IL MITO DI DANTE NELL’OTTOCENTO
Con il mito di Dante e della Commedia nell’Ottocento si arriva alla quarta sezione. Se in questo periodo Dante incarna il padre della patria e diventa il simbolo dell’unità politica, linguistica e culturale dell’Italia, l’attenzione che gli rivolge Verona è di tutt’altro tenore, come si può vedere nei gustosi e disinvolti disegni di Pietro Nanin.
IL VIAGGIO VERSO LE ALTE SFERE CELESTI
“Riguarda bene omai sì come io vado // per questo loco al bene che disiri // sì che poi sappi solo tener lo guado”. Sono le parole di Beatrice per indicare a Dante il viaggio verso le alte sfere celesti. La terzina è trasposta ancora visivamente da Botticelli nel bellissimo disegno proveniente da Berlino ed esposto nella quinta sezione, dove si trova anche la tematica femminile introdotta dalla conosciutissima Meditazione di Francesco Hayez, noto come il maggiore interprete del Romanticismo italiano. Particolare attenzione merita il Paolo e Francesca di Gaetano Previati del 1887, che raffigura i protagonisti nell’istante della morte. Feriti a morte dalla stessa arma, si materializzano in un’unica sostanza, si trasformano in una sola persona.
DAL SOMMO POETA A SHAKESPEARE
Nell’ultima sezione dominano Shakespeare e il mito di Romeo e Giulietta a Verona e in Italia. “Vieni a veder Montecchi e Cappelletti, // Monaldi e Filippeschi, uom sanza cura: // color già tristi, e questi con sospetti!” (Purgatorio, VI, vv. 106-108): è probabile che siano stati questi i versi che portarono Luigi da Porto a scrivere nel 1531 la storia di Romeo e Giulietta.
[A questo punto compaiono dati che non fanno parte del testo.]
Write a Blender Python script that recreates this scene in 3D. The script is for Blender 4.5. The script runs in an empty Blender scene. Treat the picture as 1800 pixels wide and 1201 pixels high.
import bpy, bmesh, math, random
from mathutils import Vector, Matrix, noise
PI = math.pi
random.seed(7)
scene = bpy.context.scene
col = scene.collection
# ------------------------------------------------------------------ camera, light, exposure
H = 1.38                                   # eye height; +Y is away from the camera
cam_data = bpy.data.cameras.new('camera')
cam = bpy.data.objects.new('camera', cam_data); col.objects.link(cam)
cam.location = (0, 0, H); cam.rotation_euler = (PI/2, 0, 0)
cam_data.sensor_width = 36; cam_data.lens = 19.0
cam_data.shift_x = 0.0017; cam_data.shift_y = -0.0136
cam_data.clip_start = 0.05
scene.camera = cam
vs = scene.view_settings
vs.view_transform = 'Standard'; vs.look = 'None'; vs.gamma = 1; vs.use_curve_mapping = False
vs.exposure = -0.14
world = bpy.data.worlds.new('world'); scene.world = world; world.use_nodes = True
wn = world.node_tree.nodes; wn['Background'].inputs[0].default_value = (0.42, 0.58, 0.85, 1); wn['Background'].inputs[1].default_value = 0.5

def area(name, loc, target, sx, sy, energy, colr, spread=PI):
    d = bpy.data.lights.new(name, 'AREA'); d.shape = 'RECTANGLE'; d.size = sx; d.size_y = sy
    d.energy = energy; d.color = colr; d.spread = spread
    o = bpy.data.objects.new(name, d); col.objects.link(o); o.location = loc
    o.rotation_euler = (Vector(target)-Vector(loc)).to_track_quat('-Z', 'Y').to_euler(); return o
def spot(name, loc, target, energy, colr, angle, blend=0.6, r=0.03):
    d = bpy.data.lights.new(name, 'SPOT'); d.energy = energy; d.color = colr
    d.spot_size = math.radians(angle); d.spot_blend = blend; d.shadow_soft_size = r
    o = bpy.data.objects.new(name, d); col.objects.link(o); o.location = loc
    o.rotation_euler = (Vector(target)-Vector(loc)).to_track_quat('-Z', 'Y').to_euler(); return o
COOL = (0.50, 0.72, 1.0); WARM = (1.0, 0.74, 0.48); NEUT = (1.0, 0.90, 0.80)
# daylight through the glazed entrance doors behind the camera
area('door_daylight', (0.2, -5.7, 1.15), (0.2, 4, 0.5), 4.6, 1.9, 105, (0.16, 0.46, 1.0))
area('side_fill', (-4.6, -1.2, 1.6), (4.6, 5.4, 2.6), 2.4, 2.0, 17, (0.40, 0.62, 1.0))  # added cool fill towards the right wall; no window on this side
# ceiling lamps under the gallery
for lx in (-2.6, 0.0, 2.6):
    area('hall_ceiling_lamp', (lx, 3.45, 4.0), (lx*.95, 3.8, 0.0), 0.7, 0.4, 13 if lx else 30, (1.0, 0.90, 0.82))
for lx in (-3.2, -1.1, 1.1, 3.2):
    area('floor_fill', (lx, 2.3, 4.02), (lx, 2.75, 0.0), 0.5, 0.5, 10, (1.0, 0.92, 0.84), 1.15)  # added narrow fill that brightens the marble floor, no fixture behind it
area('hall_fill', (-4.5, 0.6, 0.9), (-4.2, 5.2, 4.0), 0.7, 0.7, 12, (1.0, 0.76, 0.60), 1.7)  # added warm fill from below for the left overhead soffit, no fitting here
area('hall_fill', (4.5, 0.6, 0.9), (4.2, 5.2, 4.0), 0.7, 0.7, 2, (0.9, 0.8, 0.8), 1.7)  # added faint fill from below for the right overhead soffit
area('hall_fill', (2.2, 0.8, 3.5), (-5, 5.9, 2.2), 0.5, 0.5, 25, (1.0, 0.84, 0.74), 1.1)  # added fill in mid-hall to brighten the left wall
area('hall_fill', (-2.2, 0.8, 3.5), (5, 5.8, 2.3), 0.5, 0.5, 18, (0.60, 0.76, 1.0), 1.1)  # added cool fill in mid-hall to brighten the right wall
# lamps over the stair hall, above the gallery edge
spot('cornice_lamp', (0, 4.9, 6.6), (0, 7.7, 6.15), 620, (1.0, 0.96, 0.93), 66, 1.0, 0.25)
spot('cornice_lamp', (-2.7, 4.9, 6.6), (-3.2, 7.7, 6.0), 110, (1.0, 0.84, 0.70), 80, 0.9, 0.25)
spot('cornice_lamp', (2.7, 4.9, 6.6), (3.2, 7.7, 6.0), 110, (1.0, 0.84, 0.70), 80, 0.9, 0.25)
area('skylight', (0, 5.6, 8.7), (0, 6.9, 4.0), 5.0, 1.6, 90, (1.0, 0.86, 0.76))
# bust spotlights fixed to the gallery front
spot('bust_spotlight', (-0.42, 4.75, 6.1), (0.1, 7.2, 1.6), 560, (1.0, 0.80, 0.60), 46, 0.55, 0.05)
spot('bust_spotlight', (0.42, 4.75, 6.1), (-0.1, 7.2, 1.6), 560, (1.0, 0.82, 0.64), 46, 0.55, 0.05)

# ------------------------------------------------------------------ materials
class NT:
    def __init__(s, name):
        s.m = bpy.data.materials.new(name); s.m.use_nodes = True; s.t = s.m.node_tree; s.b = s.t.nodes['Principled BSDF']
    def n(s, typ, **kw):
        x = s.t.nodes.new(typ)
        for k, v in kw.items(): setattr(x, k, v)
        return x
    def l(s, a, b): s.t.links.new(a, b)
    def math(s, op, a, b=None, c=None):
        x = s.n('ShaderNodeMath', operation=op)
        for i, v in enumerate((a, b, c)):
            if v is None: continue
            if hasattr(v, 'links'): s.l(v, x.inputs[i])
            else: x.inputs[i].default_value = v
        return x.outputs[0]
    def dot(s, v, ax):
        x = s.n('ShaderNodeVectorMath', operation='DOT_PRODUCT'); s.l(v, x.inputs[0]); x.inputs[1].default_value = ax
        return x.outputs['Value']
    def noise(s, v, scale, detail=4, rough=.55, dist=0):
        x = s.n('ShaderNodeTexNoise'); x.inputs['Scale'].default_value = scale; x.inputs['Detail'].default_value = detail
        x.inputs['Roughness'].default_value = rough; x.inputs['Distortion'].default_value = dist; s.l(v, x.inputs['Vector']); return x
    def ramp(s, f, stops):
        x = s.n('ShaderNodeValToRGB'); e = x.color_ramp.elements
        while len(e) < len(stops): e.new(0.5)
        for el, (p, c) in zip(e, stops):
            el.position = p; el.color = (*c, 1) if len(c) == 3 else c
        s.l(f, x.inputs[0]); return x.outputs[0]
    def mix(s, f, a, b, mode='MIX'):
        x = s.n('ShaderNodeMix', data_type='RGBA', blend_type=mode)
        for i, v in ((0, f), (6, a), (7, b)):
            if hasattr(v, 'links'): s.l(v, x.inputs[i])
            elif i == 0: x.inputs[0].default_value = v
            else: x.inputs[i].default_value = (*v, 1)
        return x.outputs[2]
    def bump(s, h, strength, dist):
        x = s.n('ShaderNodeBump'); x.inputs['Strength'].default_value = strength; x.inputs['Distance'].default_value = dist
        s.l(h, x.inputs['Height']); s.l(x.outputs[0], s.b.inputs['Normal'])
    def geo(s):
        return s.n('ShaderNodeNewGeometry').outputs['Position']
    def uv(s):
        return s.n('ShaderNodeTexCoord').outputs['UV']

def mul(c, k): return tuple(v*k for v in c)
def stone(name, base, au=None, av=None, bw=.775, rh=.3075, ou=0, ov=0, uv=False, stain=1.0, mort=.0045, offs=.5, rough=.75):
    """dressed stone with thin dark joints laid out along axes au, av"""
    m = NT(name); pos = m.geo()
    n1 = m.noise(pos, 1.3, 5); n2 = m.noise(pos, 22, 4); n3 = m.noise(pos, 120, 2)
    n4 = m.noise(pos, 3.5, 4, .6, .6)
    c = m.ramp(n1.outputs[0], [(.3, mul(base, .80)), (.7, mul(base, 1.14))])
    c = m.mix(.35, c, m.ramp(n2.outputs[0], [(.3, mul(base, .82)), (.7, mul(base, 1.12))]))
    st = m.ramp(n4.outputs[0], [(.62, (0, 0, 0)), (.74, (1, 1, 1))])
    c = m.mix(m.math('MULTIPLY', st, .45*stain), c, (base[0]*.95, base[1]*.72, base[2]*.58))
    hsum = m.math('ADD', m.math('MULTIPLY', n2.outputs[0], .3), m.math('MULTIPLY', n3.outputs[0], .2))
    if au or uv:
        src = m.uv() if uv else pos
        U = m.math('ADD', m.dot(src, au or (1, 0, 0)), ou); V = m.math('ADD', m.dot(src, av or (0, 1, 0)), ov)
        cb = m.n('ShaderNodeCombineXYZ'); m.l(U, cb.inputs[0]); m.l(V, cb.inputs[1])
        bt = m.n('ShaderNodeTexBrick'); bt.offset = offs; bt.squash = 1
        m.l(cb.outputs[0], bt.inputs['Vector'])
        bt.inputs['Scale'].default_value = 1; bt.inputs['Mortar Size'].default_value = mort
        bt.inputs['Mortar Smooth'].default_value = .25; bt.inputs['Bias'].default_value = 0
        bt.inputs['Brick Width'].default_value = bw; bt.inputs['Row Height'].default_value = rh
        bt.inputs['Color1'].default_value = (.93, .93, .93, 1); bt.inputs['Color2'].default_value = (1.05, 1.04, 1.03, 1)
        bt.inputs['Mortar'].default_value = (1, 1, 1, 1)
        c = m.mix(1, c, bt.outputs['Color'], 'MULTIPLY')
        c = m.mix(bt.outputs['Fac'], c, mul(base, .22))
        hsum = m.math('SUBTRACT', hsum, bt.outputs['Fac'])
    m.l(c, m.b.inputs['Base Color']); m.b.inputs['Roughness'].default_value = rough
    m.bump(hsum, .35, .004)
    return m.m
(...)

Versi che a loro volta ispirarono Matteo Bandello e quindi William Shakespeare, che nel 1596 scrisse l’immortale opera teatrale. A Verona il tragico destino di Romeo e Giulietta è ancora molto vivo. L’immedesimazione in una vicenda che cattura i giovani trova la sua incarnazione artistica nell’Ottocento.